HSI Institutional Transformation Project: Creating Opportunities for Minoritized Students to Participate in Faculty Mentored Research


With our five-year Track 3 Institutional Transformation Project (ITP) at the California State University Northridge (CSUN), we propose to transform how we and other HSIs bolster and scale research as a high-impact practice for all STEM students and faculty mentors. With this ITP grant, we will continue to build institutional capacity to serve our 10,000 STEM undergraduates and ~500 STEM faculty, concentrating on outcomes for our 6,000 minoritized STEM undergraduates. We will intentionally expand our focus from supporting participants to also identifying and dismantling structural barriers that often thwart institutionalization efforts.To accomplish this, we aim to build an evidence- and equity-based research training hub called ESTUDIO (Spanish for ?study? or ?research?): Excellence in Student Training for Undergraduates, Diversity Initiative Office.
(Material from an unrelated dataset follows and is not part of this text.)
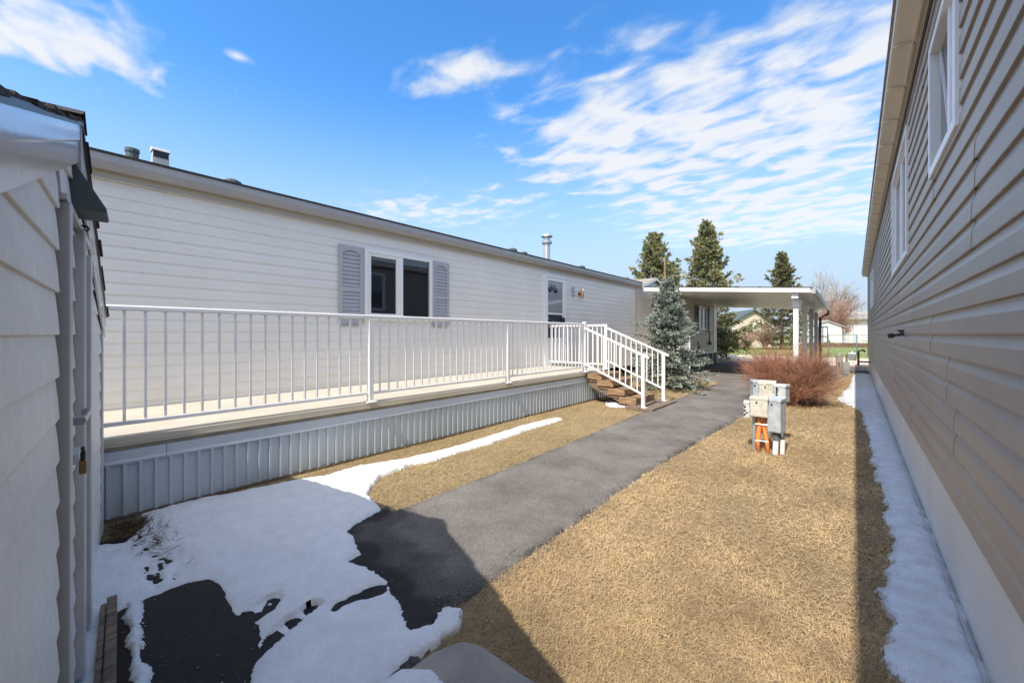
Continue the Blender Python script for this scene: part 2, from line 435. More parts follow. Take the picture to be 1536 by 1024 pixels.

We will build on the thoroughly tested and efficacious synchronous undergraduate training modules developed under the NIH BUILD grant. The proposed project uses the framework of research as a high-impact practice (Kuh and Schneider, 2008), and builds on substantial evidenced-based work by the PIs (e.g., Camacho, et al., 2021; Fernandez, et al., in press; Villaseñor, et al., 2021) and in the literature, to establish ESTUDIO to: 1) Scale the high impact practice of research for all 10,000 undergraduate STEM students; 2) Create opportunities for all STEM students, including freshman and transfers, to engage in high-impact research or research training activities; 3) Center mentoring as part of faculty life (including in tenure requirements) and bolstering capacity and professional development opportunities for faculty; and 4) Create knowledge in a flexible construct that can be adopted by HSIs of varying sizes and means. These activities are designed to increase the retention and graduation rates of all STEM students, decrease the equity gaps and to enhance the quality of education for all STEM undergraduates.